The Existing Impediments

Communication infrastructure is the major hurdle for India that comes in the way of making IoT a reality. The telecom industry here lags behind when compared to China and other developed countries. The Indian telecom industry is dominated by private players whereas that of China’s is primarily realized through government funds. India struggles due to its challenging demographics and paucity of favourable policies. The sluggish 4G momentum and delay of National Optic Fiber Network (NOFN) project are true examples of India’s slow progress towards IoT.

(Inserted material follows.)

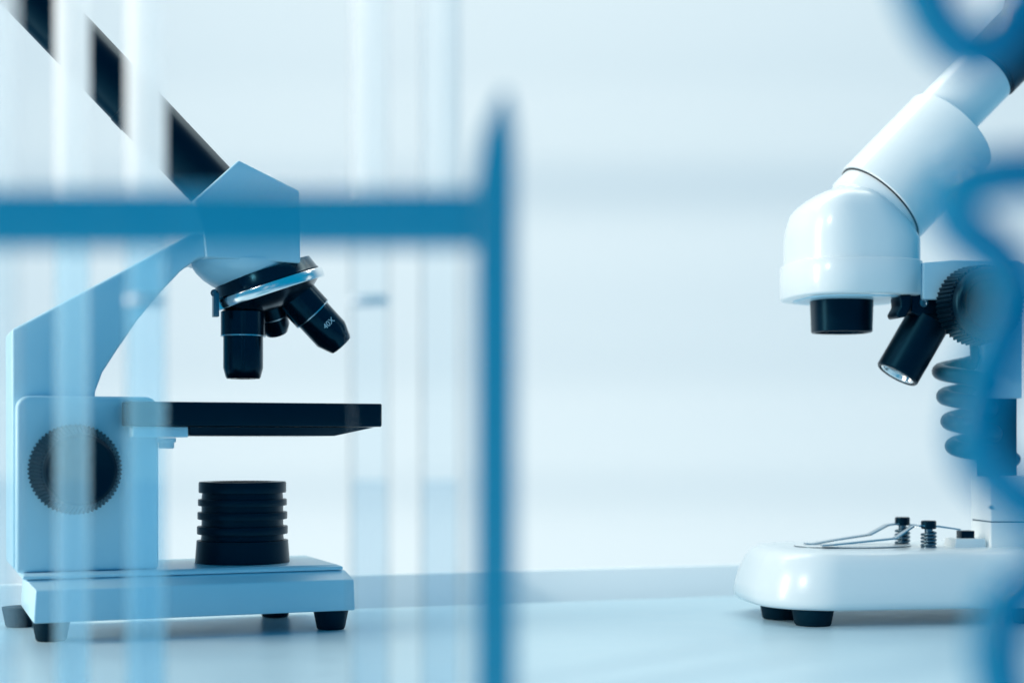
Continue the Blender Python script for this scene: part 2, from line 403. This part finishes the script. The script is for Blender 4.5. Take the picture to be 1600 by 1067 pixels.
# spring clips
def clip(pts, y, w, knob):
    P = [px(a_, b_, y) for a_, b_ in pts]
    bm = bmesh.new(); t = .0009
    for i in range(len(P)-1):
        a_, b_ = P[i], P[i+1]
        n_ = Vector((-(b_-a_).z, 0, (b_-a_).x)).normalized()*t
        prism(bm, [(a_.x, a_.z), (b_.x, b_.z), (b_.x+n_.x, b_.z+n_.z), (a_.x+n_.x, a_.z+n_.z)], y-w, y+w)
    c = fin('stage_clip', bm, STEEL, m2, bevel=.0001)
    kx, ky0, ky1 = knob
    q = px(kx, ky0, y); q1 = px(kx, ky1, y)
    rr = .00445
    bm = bmesh.new(); rod(bm, rr, (q.x, y, q1.z), (q.x, y, q.z), ch=.0005); kn = fin('clip_knob', bm, BLACK, c)
    bm = bmesh.new(); zb_ = zt+.0004; n = 110; turns = 4.2; z1 = q1.z-.0018
    tube(bm, [Vector((q.x+.0039*math.cos(2*PI*turns*k/n), y+.0039*math.sin(2*PI*turns*k/n), zb_+(z1-zb_)*k/n)) for k in range(n+1)], .00085, 8)
    rod(bm, .0024, (q.x, y, zt), (q.x, y, q1.z), 24); rod(bm, .0045, (q.x, y, zt), (q.x, y, zt+.0009), 32)
    fin('spring', bm, SPRING, c, angle=50)
clip([(1258, 850), (1268, 851), (1300, 845), (1358, 836), (1386, 821), (1400, 819), (1422, 821), (1430, 821)], -.004, .0030, (1410, 807.5, 820))
clip([(1284, 853), (1300, 852), (1398, 842), (1426, 823), (1440, 822), (1465, 823), (1498, 828)], -.026, .0026, (1451, 813, 826))
# socket block with button
bm = bmesh.new(); q0, q1 = px(1491, 852, -.028), px(1541, 841, -.028)
prism(bm, [(q0.x, zt-.001), (q1.x, zt-.001), (q1.x-.0006, q1.z), (q0.x+.0012, q1.z)], -.028, -.012)
blk = fin('switch_block', bm, GLOSSW, m2, bevel=.0006)
bm = bmesh.new(); q0, q2 = px(1503, 841, -.024), px(1523, 829, -.024)
box(bm, q0.x, q2.x, -.024, -.016, q0.z-.0005, q2.z); fin('switch_button', bm, BLACK, blk, bevel=.0004)
# column
yf = -.030
cx0, cx1 = px(1548, 800, yf).x, px(1624, 800, yf).x
cz1 = px(1548, 744, yf).z; czs = px(1548, 815, yf).z
bm = bmesh.new(); box(bm, cx0, cx1, yf, -.003, zt-.001, czs-.0003); col = fin('column', bm, GLOSSW, m2, bevel=.0008)
bm = bmesh.new(); box(bm, cx0+.0006, cx1-.0006, yf+.0006, -.0036, czs-.0006, czs+.0006); fin('seam', bm, BLACK, col)
bm = bmesh.new(); box(bm, cx0, cx1, yf, -.003, czs+.0003, cz1); fin('upper_block', bm, GLOSSW, col, bevel=.0008)
bm = bmesh.new(); rod(bm, .0011, px(1547, 792, yf-.0006)+Vector((.001, 0, 0)), px(1547, 792, yf)+Vector((.001, .002, 0)), 16); fin('screw', bm, STEEL, col)
bm = bmesh.new(); bx0, bx1 = px(1538, 700, -.022).x, px(1589, 700, -.022).x
box(bm, bx0, bx1, -.022, -.012, cz1, px(1540, 600, -.022).z); fin('pillar', bm, BLACK, m2, bevel=.0008)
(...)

While the developed countries have started experimenting with 5G technology, Indian telecom authority TRAI hasn’t even started conversations. High spectrum costs is another impediment in the way country’s advancement. Adding to it are Right of Way (RoW) challenges that need to be urgently addressed. Next is standardization for India to adapt to an IoT culture. Cybersecurity is also a big concern as of now that needs to be resolved ASAP.

5G is the backbone of IoT, and without resolving the aforementioned issues, India cannot turn into a 5G-driven nation.

What should be done?

India should take inspiration from NASA or NOAA. With the use of sensor data, satellite imagery and surveillance, they are able to predict not only the location where the storm is likely to take place but also coordinate with law enforcement and first responders to stand prepared in any case. They identify staging locations and evacuation routes, collect data from sensors and meters, which are mined throughout the region and further with the help of machine learning algorithms, predict patterns and outcomes.

Also, biggies like Dell EMC, Google, Microsoft, etc. have been making enormous contributions as relief funds. These philanthropic efforts play a crucial role at the times of natural disasters.

What’s the coda?

Predictions say that over 50 billion devices will be connected via IoT by 2020, and this industry will reach around $6.2 trillion by 2025. The credits go to the rapid technological innovations that are taking place in today’s world, in a cost-efficient manner. A few years ago, we have seen mobility, social media, Cloud, analytics, etc. significantly catering to consumerising IT across industries. Soon, we would see these technologies transform into an IoT-driven ecosystem that can save millions of lives during disasters.

In the wake of rapid technological innovations, it is critical to spread awareness about the same and educate people across the globe. They should be aware of the climatic changes, their consequences and how we can tackle them in real time. Big data and IoT not only have the potential to predict disasters but also to prepare us to face them intelligently.

Every disaster leaves us with massive data. It depends on us how we garner, manage, and analyse them, to accordingly map out a plan of action for natural disasters. The Indian government is doing a great job; however, it’s time that it accelerates its operations and develops a smart strategy aided by technology advances to overcome the current challenges and stays prepared for the future.